Bondi and Schneiderman are following up on last year's $25 billion settlement among five major banks, the federal government and 49 states over the rampant use of shortcuts to foreclose on homeowners that included "robo-signing" and falsifying court documents. Wells Fargo and Bank of America signed the agreement but have not fully followed through on establishing procedures for loan modifications for homeowners. Bondi's office has received hundreds of complaints, as have New York and other states.

Bondi, who is on the settlement's monitoring committee, recently announced a new understanding with both banks to end the runaround for homeowners. It reiterates many of the requirements of the original settlement. Borrowers must have an appropriately trained contact at the bank and their loan modification handled in a timely way.

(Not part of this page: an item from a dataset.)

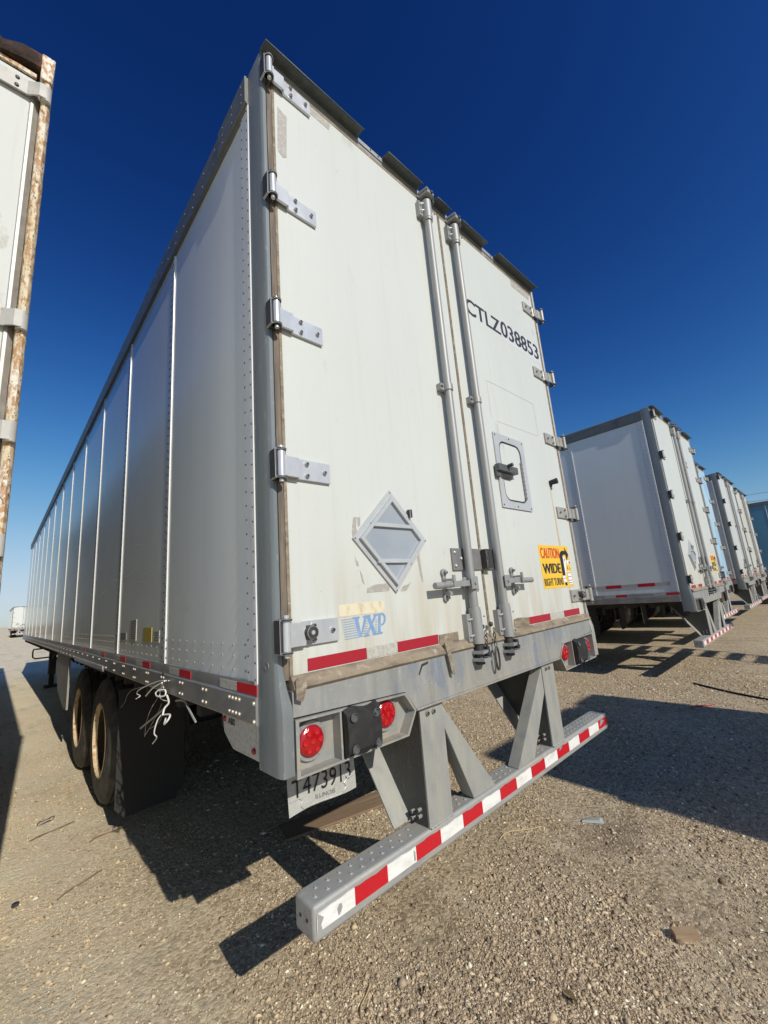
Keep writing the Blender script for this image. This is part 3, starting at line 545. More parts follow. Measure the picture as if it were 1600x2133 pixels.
    r = MB()
    for a, b in ((.026, .05), (TW-.05, TW-.026)): r.box(a, b, -.001, .03, 1.25, 3.995, 0)
    r.box(1.262, 1.284, -.004, .03, 1.22, 3.995, 0); r.prism([(1.266, -.004), (1.273, -.012), (1.280, -.004)], 2, 1.22, 3.99, 1)
    for a, b in ((.05, .062), (TW-.062, TW-.05)): r.box(a, b, -.005, .03, 1.25, 3.99, 1)
    r.box(.05, TW-.05, -.004, .03, 3.975, 3.996, 1)
    r.prism([(-.028, 1.216), (-.036, 1.224), (-.030, 1.240), (-.012, 1.262), (.02, 1.262), (.02, 1.216)], 0, .048, TW-.048, 1); r.build('door_seal', [gasket, gasket_tan], t)
    ds = []
    for a, b in ((.062, 1.262), (1.284, TW-.062)):
        d = MB(); d.box(a, b, -.003, .04, 1.245, 3.975); ds.append(d.build('rear_door', doors, t, bevel=.002, seg=1))
    dl, dr = ds
    for i, z in enumerate((3.925, 3.262, 2.642, 2.012, 1.398)):
        hinge(dl, z, False, hm, lod, i == 4 and hero)
    for i, z in enumerate((3.79, 3.19, 2.615, 2.02, 1.40)): hinge(dr, z, True, dull_hinge, lod, i == 4 and hero)
    lock_rod(dl, 1.103, lod, -1); lock_rod(dr, 1.387, lod, 1)
    pb = MB()
    pb.box(1.005, 1.258, -.014, -.004, 1.607, 1.722); pb.box(1.286, 1.395, -.016, -.004, 1.607, 1.722); pb.box(1.262, 1.322, -.05, -.016, 1.61, 1.718, 1)
    for qx, qz in ((1.025, 1.70), (1.025, 1.63), (1.075, 1.668), (1.355, 1.70), (1.355, 1.63)): pb.dome((qx, -.014, qz), (0, -1, 0), .01, .009, 10, 2)
    for qz in (1.695, 1.645): pb.cyl((1.275, -.05, qz), (1.275, -.052, qz), .011, 10, 3); pb.box(1.27, 1.28, -.0525, -.05, qz-.022, qz, 3)
    pb.build('lock_plate', [plate_grey, darksteel, bright, rubber], t, bevel=.002 if lod > 1 else 0, seg=1)
    if extra != 'plain': placard(dl, 0)
    # reflective tape along the doors
    for a, b, mm, par in ((.122, .397, tape_faded, dl), (.397, .571, tape_dull, dl), (.571, .842, tape_faded, dl), (1.70, 1.985, tape_faded, dr), (1.985, 2.19, tape_dull, dr), (2.19, 2.445, tape_faded, dr)):
        q = MB(); q.box(a, b-.001, -.0055, -.0025, 1.266, 1.309); q.build('reflective_tape', mm, par, bevel=.001, seg=1)
    # --- sill, light boxes, bumper
    r = MB(); r.prism([(.047, 1.216), (TW-.047, 1.216), (TW-.047, 1.128), (2.10, 1.112), (1.985, 1.03), (.632, 1.03), (.575, 1.108), (.047, 1.132)], 1, -.022, .10)
    r.prism([(.632, 1.03), (1.985, 1.03), (1.985, 1.022), (.632, 1.022)], 1, -.03, .10)
    if lod > 1: r.dome((.70, -.022, 1.115), (0, -1, 0), .005, .003, 8)
    sl = r.build('rear_sill', sill_steel, t, bevel=.003 if lod > 1 else 0)
    light_box(sl, .052, .628, True, lod); light_box(sl, 1.99, TW-.045, False, lod)
    for (z0, xx, f) in ((1.035, .671, 1), (1.035, 1.772, -1)):
        r = MB(); w = .152; ix = xx if f > 0 else xx+w
        r.box(xx, xx+w, -.004, .004, .556, 1.028)
        gx = xx if f > 0 else xx+w-.006
        r.prism([(.004, 1.022), (.46, 1.10), (.46, 1.02), (.10, .56), (.004, .556)], 0, xx+.0004, xx+.0064, 2); r.prism([(.004, 1.022), (.12, 1.022), (.10, .56), (.004, .556)], 0, xx+w-.0064, xx+w-.0004, 2)
        if lod > 1:
            for q in (.045, .085): r.cyl((xx+q, -.004, .99), (xx+q, -.012, .99), .012, 6, 1)
            for a, b in ((.04, .62), (.08, .605), (.04, .595), (.08, .58)): r.cyl((xx, a, b), (xx-.02, a, b), .008, 8, 1)
        if lod > 1:
            for (p0, p1) in (((xx+.004, -.005, .5585), (xx+w-.004, -.005, .5585)), ((xx+w+.001, .004, .56), (xx+w+.001, .09, .56)), ((xx+.004, -.005, 1.027), (xx+w-.004, -.005, 1.027))):
                P0, P1 = Vector(p0), Vector(p1); r.tube([P0.lerp(P1, t)+Vector((0, 0, random.uniform(-.0015, .0015))) for t in np.linspace(0, 1, 16)], [.0045+.002*(k % 2) for k in range(16)], 6, 0)
        su = r.build('bumper_support', [support_steel, darksteel, gusset_m], t, bevel=.003 if lod > 1 else 0)
        q = MB(); e = -.10 if f > 0 else 0; q.hull8([(xx-.10, .105, .563), (xx+.03, .105, .563), (xx+.03, .113, .563), (xx-.10, .113, .563), (xx-.10, .40, .98), (xx+.0, .40, .98), (xx+.0, .408, .98), (xx-.10, .408, .98)]); q.build('support_strut', support_steel, su)
        q = MB(); xa, xb, xc, xd = (.826, .826, .985, 1.165) if f > 0 else (1.77, 1.77, 1.56, 1.385)
        if f > 0: pts = [(xc, .0, .558), (xd, .0, .558), (xd, .07, .558), (xc, .07, .558), (xa, .0, .905), (xa, .0, 1.0), (xa, .07, 1.0), (xa, .07, .905)]
        else: pts = [(xd, .0, .558), (xc, .0, .558), (xc, .07, .558), (xd, .07, .558), (xb, .0, 1.0), (xb, .0, .86), (xb, .07, .86), (xb, .07, 1.0)]
        q.hull8(pts); q.build('diagonal_brace', support_steel, su, bevel=.004 if lod > 1 else 0)
    r = MB(); r.box(.106, 2.60, -.004, .112, .452, .556)
    if lod > 1:
        pass
    bo = r.build('bumper', [bump_steel], t, bevel=.012 if lod > 1 else .004, seg=3)
    if lod > 1:
        r = MB()
        for c0, c1 in ((.14, .62), (.86, 1.0), (1.2, 1.36), (1.60, 1.72), (2.0, 2.56)):
            for q in np.arange(c0, c1, .05):
                for yy in (.035, .072): r.lathe([(-.0005, .008), (.003, .0065), (.003, .004), (-.001, .0035)], (q+(.025 if yy > .05 else 0), yy, .556), 2, 8)
        for yy in (.035, .075): r.cyl((.1055, yy, .505), (.1045, yy, .505), .006, 10, 1)
        stuff(r.build('grip_dimple', [bump_steel, rubber], bo))
    joints = [.116, .27, .424, .577, .728, .88, 1.03, 1.181, 1.336, 1.49, 1.645, 1.80, 1.96, 2.11, 2.27, 2.43, 2.585]
    for i in range(16):
        a, b = joints[i], joints[i+1]; n = 6; q = MB(); vs = []
        for k in range(n+1):
            u = a+(b-a)*k/n; jt = .0015*math.sin(u*31)+.0015*math.sin(u*77+1)
            for zz in (.484, .535+jt): vs += [(u, -.0075, zz), (u, -.004, zz)]
        q.add(vs, [f for k in range(n) for f in ((k*4, k*4+4, k*4+6, k*4+2), (k*4+2, k*4+6, k*4+7, k*4+3), (k*4, k*4+1, k*4+5, k*4+4))]); q.build('reflective_tape', tape_red if i % 2 else tape_white, bo, smooth=0)
    if hero:
        for poly in ([(.195, .512), (.203, .522), (.213, .520), (.216, .508), (.209, .497), (.2, .49), (.197, .501)], [(.563, .49), (.572, .492), (.571, .52), (.563, .528)], [(1.83, .522), (1.842, .535), (1.87, .538), (1.86, .528)], [(2.45, .5), (2.47, .53), (2.50, .536), (2.53, .52), (2.5, .51)], [(.118, .484), (.135, .484), (.131, .50), (.142, .516), (.127, .528), (.118, .536)]):
            q = MB(); q.prism(poly, 1, -.0085, -.005); q.build('peeled_spot', bump_steel, bo, smooth=0)
    # --- running gear
    for wy in (3.2, 4.45):
        for wx, o_ in ((.17, -1), (.49, 1), (TW-.49, -1), (TW-.17, 1)):
            wheel(t, wx, wy, o_, lod)
        r = MB(); r.cyl((.2, wy, .5), (TW-.2, wy, .5), .065, 12); r.box(.75, .9, wy-.3, wy+.3, .58, .72); r.box(TW-.9, TW-.75, wy-.3, wy+.3, .58, .72)
        for q in (1.0, 1.55): r.cyl((q, wy-.2, .62), (q, wy-.38, .62), .09, 14)
        r.build('axle', under_m, t)
    r = MB(); r.box(.62, .74, 1.9, 6.4, .78, 1.02); r.box(TW-.74, TW-.62, 1.9, 6.4, .78, 1.02)
    for q in (2.0, 2.6, 3.8, 5.1, 6.2): r.box(.74, TW-.74, q, q+.1, .8, .98)
    r.build('bogie_frame', under_m, t)
    for a in (.02, TW-.64):
        r = MB(); r.prism([(a, .95), (a+.46, .95), (a+.46, .20), (a+.40, .12), (a+.06, .11), (a, .18)], 1, 2.44, 2.455); r.box(a, a+.62, 2.43, 2.47, .93, .98); r.build('mud_flap', flap_m, t)
    if npan > 8:
        for a in (.36, TW-.50):
            r = MB(); r.box(a, a+.14, 12.0, 12.17, .30, 1.08); r.box(a+.02, a+.12, 12.03, 12.14, .05, .32); r.box(a-.06, a+.2, 11.95, 12.22, .0, .05); r.tube([(a+.07, 12.1, .6), (a+.07, 11.3, 1.06)], .03, 8); r.build('landing_leg', under_m, t)
        r = MB(); r.box(.5, TW-.5, 12.05, 12.12, .6, .68); r.tube([(.36, 12.1, .92), (.12, 12.1, .92), (.06, 12.12, .92), (.045, 12.14, .87), (.05, 12.14, .74), (.10, 12.13, .70), (.36, 12.1, .70)], .017, 8); r.build('crank_handle', darksteel, t)
    return t, dl, dr, sl, bo, rail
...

Under the deal, banks must add personnel for better customer service and to make sure foreclosure attorneys are fully aware of each borrower's case history. This should prevent dual-tracking, where bank attorneys move a foreclosure forward while a modification is being processed. That has remained a serious problem even though it was barred by the initial settlement.

Schneiderman also reached an agreement with Bank of America. It spells out in more detail what the banks must do to improve borrower treatment and includes intensive oversight by his office. He brought an enforcement action against Wells Fargo after it refused to sign.

Bondi argues that her approach will bring financial assistance to homeowners more quickly and that a lawsuit is always an option later. But the banks have had a year to comply with the initial servicing standards and have failed. Schneiderman's hardball tactics might be a reasonable response to the bad faith the banks have exhibited. Within the next few months it should be clear which approach is the right one.